Noriega, como otros que nos han criticado, se empeña en hacer un inventario de las malas artes del kirchnerismo, y de recordarnos que la única amenaza a la democracia proviene de allí. No desconozco que el peronismo está habitado por impulsos antiliberales, y que algunas de sus expresiones manifiestan una tendencia autoritaria. Pero también es necesario insistir en que el peronismo ha sido, a lo largo de estos cuarenta años, un actor de la vida democrática de nuestro país. Quizá valga la pena recordar el momento en que Antonio Cafiero acompañó a Raúl Alfonsín cuando el carapintada Aldo Rico se alzó contra la sociedad; o el papel de Eduardo Duhalde en la salida de la crisis del 2001, contribuyendo a estabilizar el sistema. Sin duda, el kirchnerismo ha tenido impulsos autoritarios: lo sabemos, los hemos criticado duramente -al menos, yo lo he hecho. Pero cuando la Corte Suprema impugnó la ley de medios el gobierno no convocó una consulta popular; cuando por un voto del Senado resultó derrotado el proyecto de retenciones móviles, que había significado la mayor crisis política del gobierno, simplemente lo proyecto; cuando Cristina Kirchner perdió las elecciones no entregó, es cierto, los atributos del mando a Mauricio Macri, pero también es cierto que nadie intentó manipular o impugnar los resultados electorales o el proceso de asunción del nuevo gobierno, como ocurrió con Trump o con Bolsonaro, líderes en los cuales el señor Milei busca inspiración.

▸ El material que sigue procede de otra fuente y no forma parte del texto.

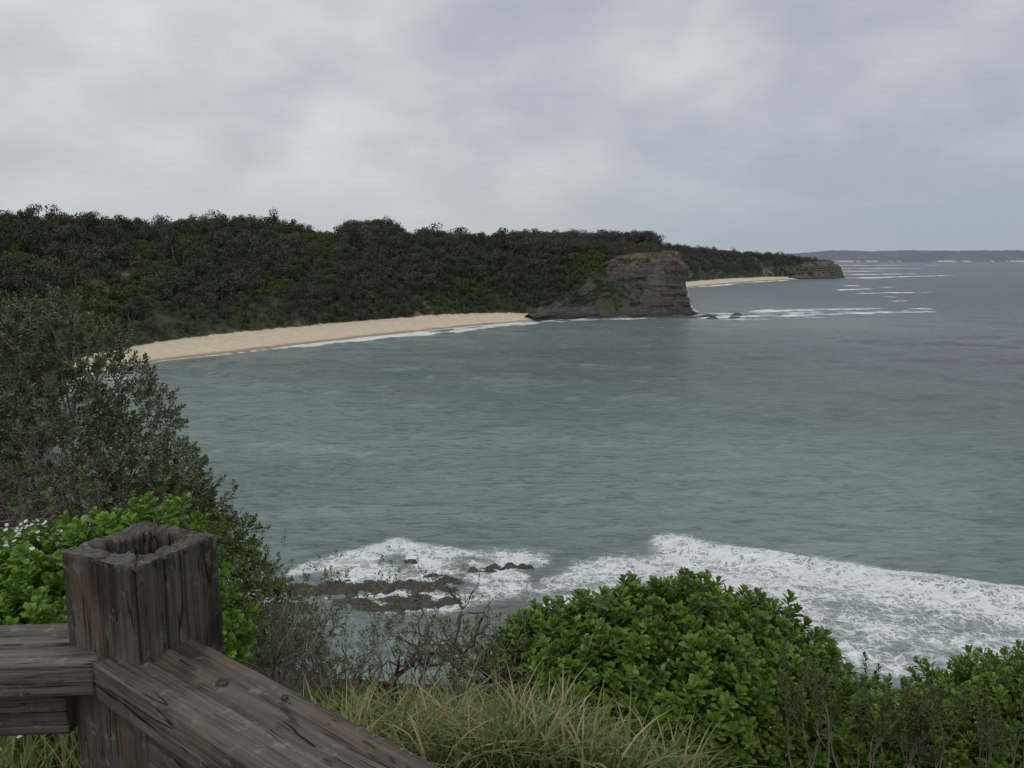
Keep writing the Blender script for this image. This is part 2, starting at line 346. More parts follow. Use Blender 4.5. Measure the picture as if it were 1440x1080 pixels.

Quienes impulsamos la declaración que ha sido objeto de crítica por parte de Gustavo Noriega y de otros muchos, quienes la acompañaron con sus firmas, no pretendemos censurar ni excluir al señor Milei de la competencia electoral ni, mucho menos, como alguien neciamente ha sostenido, “cancelarlo”. No hemos recurrido a la justicia para impugnar su candidatura, ni hemos buscado un diagnóstico experto que lo invalidara por su manifiesta falta de equilibrio emocional. Hemos simplemente acudido al espacio público en nuestro carácter de ciudadanos para participar del debate democrático. Convencidos de que la argumentación política no puede ser un recurso exclusivo de los políticos profesionales o de los periodistas, sino que la voz no es solo un derecho sino una obligación ciudadana, quisimos contribuir con una reflexión que nos parece necesario compartir.
Lamentablemente, la respuesta de Noriega consiste en la reiteración de la letanía de los males que el kirchnerismo le ha infligido a la patria y en la denuncia de “la deshonestidad, que brilla en el documento de los intelectuales”. Entre los impulsores de este documento hay quienes han sentido simpatías por el kirchnerismo, y hay otras y otros que, como Beatriz Sarlo, Graciela Fernández Meijide o yo mismo, por solo mencionar algunos, hemos sido críticos intensos y tempranos. Para Noriega, desgraciadamente, las complejidades de lo real parecen inasibles: todo aquel que no comparta sus maniqueos y dogmáticos puntos de vista solo se propone “funcionar como un salvoconducto” para favorecer a su enemigo. Una vez más, el debate público se hunde en las aguas servidas de la polarización política.